▸ **EXERCISE GOAL**: Write each line out exactly, leaving none out.

▸ **RECORDED INFORMATION**:
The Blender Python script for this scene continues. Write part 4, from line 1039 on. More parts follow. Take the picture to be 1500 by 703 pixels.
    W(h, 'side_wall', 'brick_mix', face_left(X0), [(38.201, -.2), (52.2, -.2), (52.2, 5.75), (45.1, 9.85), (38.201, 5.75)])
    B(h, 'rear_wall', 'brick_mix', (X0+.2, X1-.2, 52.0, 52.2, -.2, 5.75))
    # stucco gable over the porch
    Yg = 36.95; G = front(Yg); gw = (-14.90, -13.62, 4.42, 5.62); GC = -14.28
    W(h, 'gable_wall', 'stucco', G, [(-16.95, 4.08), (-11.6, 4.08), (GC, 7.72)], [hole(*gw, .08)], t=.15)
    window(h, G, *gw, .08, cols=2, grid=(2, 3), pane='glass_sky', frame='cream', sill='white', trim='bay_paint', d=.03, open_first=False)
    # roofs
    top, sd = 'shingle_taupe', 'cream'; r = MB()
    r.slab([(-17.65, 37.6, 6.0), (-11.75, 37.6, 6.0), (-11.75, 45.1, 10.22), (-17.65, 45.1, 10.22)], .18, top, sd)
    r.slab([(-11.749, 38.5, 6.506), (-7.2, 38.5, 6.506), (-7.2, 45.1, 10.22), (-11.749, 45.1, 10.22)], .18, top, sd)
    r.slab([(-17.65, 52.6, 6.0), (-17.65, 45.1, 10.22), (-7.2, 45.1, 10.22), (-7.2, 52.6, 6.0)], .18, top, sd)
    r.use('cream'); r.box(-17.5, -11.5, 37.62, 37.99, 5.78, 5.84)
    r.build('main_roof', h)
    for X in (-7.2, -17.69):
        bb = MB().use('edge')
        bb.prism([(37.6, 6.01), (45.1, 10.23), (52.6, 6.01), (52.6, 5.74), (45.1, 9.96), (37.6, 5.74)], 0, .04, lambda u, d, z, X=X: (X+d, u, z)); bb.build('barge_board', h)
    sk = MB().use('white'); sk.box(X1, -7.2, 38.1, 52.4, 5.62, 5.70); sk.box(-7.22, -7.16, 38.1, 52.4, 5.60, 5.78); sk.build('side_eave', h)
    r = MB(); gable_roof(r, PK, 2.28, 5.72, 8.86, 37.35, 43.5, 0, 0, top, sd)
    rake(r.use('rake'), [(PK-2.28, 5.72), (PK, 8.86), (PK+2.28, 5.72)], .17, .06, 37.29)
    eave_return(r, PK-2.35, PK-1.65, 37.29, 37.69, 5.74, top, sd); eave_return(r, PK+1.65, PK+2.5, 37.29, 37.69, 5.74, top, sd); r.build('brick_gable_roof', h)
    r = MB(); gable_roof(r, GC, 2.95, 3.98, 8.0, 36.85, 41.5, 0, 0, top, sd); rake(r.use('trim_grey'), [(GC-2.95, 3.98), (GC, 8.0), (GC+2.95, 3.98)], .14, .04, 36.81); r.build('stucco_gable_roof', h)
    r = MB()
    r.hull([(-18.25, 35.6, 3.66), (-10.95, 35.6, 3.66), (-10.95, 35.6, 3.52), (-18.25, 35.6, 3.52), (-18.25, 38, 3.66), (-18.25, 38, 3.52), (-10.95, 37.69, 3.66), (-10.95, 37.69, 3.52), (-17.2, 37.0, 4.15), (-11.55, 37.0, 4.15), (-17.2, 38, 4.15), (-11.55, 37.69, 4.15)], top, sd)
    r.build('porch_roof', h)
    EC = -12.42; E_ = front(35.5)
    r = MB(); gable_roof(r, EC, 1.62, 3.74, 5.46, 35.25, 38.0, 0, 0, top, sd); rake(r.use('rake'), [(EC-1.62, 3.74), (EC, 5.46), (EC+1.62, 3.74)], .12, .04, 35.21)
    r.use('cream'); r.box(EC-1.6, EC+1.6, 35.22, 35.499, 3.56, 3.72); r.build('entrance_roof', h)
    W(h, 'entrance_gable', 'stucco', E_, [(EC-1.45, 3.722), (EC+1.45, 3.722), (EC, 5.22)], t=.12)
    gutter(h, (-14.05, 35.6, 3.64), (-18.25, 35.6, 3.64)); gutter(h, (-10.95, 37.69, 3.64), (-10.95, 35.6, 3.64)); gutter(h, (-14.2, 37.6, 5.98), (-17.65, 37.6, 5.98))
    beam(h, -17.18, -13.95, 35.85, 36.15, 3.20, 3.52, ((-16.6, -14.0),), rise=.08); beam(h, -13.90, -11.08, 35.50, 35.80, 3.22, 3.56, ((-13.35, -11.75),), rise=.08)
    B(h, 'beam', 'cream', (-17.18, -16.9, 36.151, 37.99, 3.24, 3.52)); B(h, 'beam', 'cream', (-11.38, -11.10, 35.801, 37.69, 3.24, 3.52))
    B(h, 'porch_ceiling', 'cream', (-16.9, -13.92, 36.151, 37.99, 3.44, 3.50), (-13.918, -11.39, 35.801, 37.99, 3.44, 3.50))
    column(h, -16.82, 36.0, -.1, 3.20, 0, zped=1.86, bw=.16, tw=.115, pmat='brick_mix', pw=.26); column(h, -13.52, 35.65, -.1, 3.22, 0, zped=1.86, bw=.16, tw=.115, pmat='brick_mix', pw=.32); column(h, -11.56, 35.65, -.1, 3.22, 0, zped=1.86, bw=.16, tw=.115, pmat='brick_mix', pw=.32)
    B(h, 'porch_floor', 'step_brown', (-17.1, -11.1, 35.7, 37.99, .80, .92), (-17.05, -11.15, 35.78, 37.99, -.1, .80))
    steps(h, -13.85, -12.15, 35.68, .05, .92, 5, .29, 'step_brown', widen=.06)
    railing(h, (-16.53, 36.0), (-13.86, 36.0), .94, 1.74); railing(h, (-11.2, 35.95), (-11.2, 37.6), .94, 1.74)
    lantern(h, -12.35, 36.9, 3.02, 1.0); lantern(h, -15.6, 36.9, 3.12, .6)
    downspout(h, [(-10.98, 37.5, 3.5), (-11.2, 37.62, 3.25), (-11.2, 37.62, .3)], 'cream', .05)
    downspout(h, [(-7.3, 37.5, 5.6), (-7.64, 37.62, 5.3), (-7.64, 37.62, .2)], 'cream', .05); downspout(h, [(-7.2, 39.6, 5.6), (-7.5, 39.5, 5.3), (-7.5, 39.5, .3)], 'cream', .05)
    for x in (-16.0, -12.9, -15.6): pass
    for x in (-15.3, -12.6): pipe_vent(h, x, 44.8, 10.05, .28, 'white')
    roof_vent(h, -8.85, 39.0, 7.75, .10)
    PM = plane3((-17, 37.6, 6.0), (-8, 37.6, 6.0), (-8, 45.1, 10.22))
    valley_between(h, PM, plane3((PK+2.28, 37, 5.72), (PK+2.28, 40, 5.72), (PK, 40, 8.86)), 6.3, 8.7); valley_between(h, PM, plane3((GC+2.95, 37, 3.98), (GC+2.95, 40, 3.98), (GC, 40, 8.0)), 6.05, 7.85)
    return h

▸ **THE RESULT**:
The Blender Python script for this scene continues. Write part 4, from line 1039 on. More parts follow. Take the picture to be 1500 by 703 pixels.
    W(h, 'side_wall', 'brick_mix', face_left(X0), [(38.201, -.2), (52.2, -.2), (52.2, 5.75), (45.1, 9.85), (38.201, 5.75)])
    B(h, 'rear_wall', 'brick_mix', (X0+.2, X1-.2, 52.0, 52.2, -.2, 5.75))
    # stucco gable over the porch
    Yg = 36.95; G = front(Yg); gw = (-14.90, -13.62, 4.42, 5.62); GC = -14.28
    W(h, 'gable_wall', 'stucco', G, [(-16.95, 4.08), (-11.6, 4.08), (GC, 7.72)], [hole(*gw, .08)], t=.15)
    window(h, G, *gw, .08, cols=2, grid=(2, 3), pane='glass_sky', frame='cream', sill='white', trim='bay_paint', d=.03, open_first=False)
    # roofs
    top, sd = 'shingle_taupe', 'cream'; r = MB()
    r.slab([(-17.65, 37.6, 6.0), (-11.75, 37.6, 6.0), (-11.75, 45.1, 10.22), (-17.65, 45.1, 10.22)], .18, top, sd)
    r.slab([(-11.749, 38.5, 6.506), (-7.2, 38.5, 6.506), (-7.2, 45.1, 10.22), (-11.749, 45.1, 10.22)], .18, top, sd)
    r.slab([(-17.65, 52.6, 6.0), (-17.65, 45.1, 10.22), (-7.2, 45.1, 10.22), (-7.2, 52.6, 6.0)], .18, top, sd)
    r.use('cream'); r.box(-17.5, -11.5, 37.62, 37.99, 5.78, 5.84)
    r.build('main_roof', h)
    for X in (-7.2, -17.69):
        bb = MB().use('edge')
        bb.prism([(37.6, 6.01), (45.1, 10.23), (52.6, 6.01), (52.6, 5.74), (45.1, 9.96), (37.6, 5.74)], 0, .04, lambda u, d, z, X=X: (X+d, u, z)); bb.build('barge_board', h)
    sk = MB().use('white'); sk.box(X1, -7.2, 38.1, 52.4, 5.62, 5.70); sk.box(-7.22, -7.16, 38.1, 52.4, 5.60, 5.78); sk.build('side_eave', h)
    r = MB(); gable_roof(r, PK, 2.28, 5.72, 8.86, 37.35, 43.5, 0, 0, top, sd)
    rake(r.use('rake'), [(PK-2.28, 5.72), (PK, 8.86), (PK+2.28, 5.72)], .17, .06, 37.29)
    eave_return(r, PK-2.35, PK-1.65, 37.29, 37.69, 5.74, top, sd); eave_return(r, PK+1.65, PK+2.5, 37.29, 37.69, 5.74, top, sd); r.build('brick_gable_roof', h)
    r = MB(); gable_roof(r, GC, 2.95, 3.98, 8.0, 36.85, 41.5, 0, 0, top, sd); rake(r.use('trim_grey'), [(GC-2.95, 3.98), (GC, 8.0), (GC+2.95, 3.98)], .14, .04, 36.81); r.build('stucco_gable_roof', h)
    r = MB()
    r.hull([(-18.25, 35.6, 3.66), (-10.95, 35.6, 3.66), (-10.95, 35.6, 3.52), (-18.25, 35.6, 3.52), (-18.25, 38, 3.66), (-18.25, 38, 3.52), (-10.95, 37.69, 3.66), (-10.95, 37.69, 3.52), (-17.2, 37.0, 4.15), (-11.55, 37.0, 4.15), (-17.2, 38, 4.15), (-11.55, 37.69, 4.15)], top, sd)
    r.build('porch_roof', h)
    EC = -12.42; E_ = front(35.5)
    r = MB(); gable_roof(r, EC, 1.62, 3.74, 5.46, 35.25, 38.0, 0, 0, top, sd); rake(r.use('rake'), [(EC-1.62, 3.74), (EC, 5.46), (EC+1.62, 3.74)], .12, .04, 35.21)
    r.use('cream'); r.box(EC-1.6, EC+1.6, 35.22, 35.499, 3.56, 3.72); r.build('entrance_roof', h)
    W(h, 'entrance_gable', 'stucco', E_, [(EC-1.45, 3.722), (EC+1.45, 3.722), (EC, 5.22)], t=.12)
    gutter(h, (-14.05, 35.6, 3.64), (-18.25, 35.6, 3.64)); gutter(h, (-10.95, 37.69, 3.64), (-10.95, 35.6, 3.64)); gutter(h, (-14.2, 37.6, 5.98), (-17.65, 37.6, 5.98))
    beam(h, -17.18, -13.95, 35.85, 36.15, 3.20, 3.52, ((-16.6, -14.0),), rise=.08); beam(h, -13.90, -11.08, 35.50, 35.80, 3.22, 3.56, ((-13.35, -11.75),), rise=.08)
    B(h, 'beam', 'cream', (-17.18, -16.9, 36.151, 37.99, 3.24, 3.52)); B(h, 'beam', 'cream', (-11.38, -11.10, 35.801, 37.69, 3.24, 3.52))
    B(h, 'porch_ceiling', 'cream', (-16.9, -13.92, 36.151, 37.99, 3.44, 3.50), (-13.918, -11.39, 35.801, 37.99, 3.44, 3.50))
    column(h, -16.82, 36.0, -.1, 3.20, 0, zped=1.86, bw=.16, tw=.115, pmat='brick_mix', pw=.26); column(h, -13.52, 35.65, -.1, 3.22, 0, zped=1.86, bw=.16, tw=.115, pmat='brick_mix', pw=.32); column(h, -11.56, 35.65, -.1, 3.22, 0, zped=1.86, bw=.16, tw=.115, pmat='brick_mix', pw=.32)
    B(h, 'porch_floor', 'step_brown', (-17.1, -11.1, 35.7, 37.99, .80, .92), (-17.05, -11.15, 35.78, 37.99, -.1, .80))
    steps(h, -13.85, -12.15, 35.68, .05, .92, 5, .29, 'step_brown', widen=.06)
    railing(h, (-16.53, 36.0), (-13.86, 36.0), .94, 1.74); railing(h, (-11.2, 35.95), (-11.2, 37.6), .94, 1.74)
    lantern(h, -12.35, 36.9, 3.02, 1.0); lantern(h, -15.6, 36.9, 3.12, .6)
    downspout(h, [(-10.98, 37.5, 3.5), (-11.2, 37.62, 3.25), (-11.2, 37.62, .3)], 'cream', .05)
    downspout(h, [(-7.3, 37.5, 5.6), (-7.64, 37.62, 5.3), (-7.64, 37.62, .2)], 'cream', .05); downspout(h, [(-7.2, 39.6, 5.6), (-7.5, 39.5, 5.3), (-7.5, 39.5, .3)], 'cream', .05)
    for x in (-16.0, -12.9, -15.6): pass
    for x in (-15.3, -12.6): pipe_vent(h, x, 44.8, 10.05, .28, 'white')
    roof_vent(h, -8.85, 39.0, 7.75, .10)
    PM = plane3((-17, 37.6, 6.0), (-8, 37.6, 6.0), (-8, 45.1, 10.22))
    valley_between(h, PM, plane3((PK+2.28, 37, 5.72), (PK+2.28, 40, 5.72), (PK, 40, 8.86)), 6.3, 8.7); valley_between(h, PM, plane3((GC+2.95, 37, 3.98), (GC+2.95, 40, 3.98), (GC, 40, 8.0)), 6.05, 7.85)
    return h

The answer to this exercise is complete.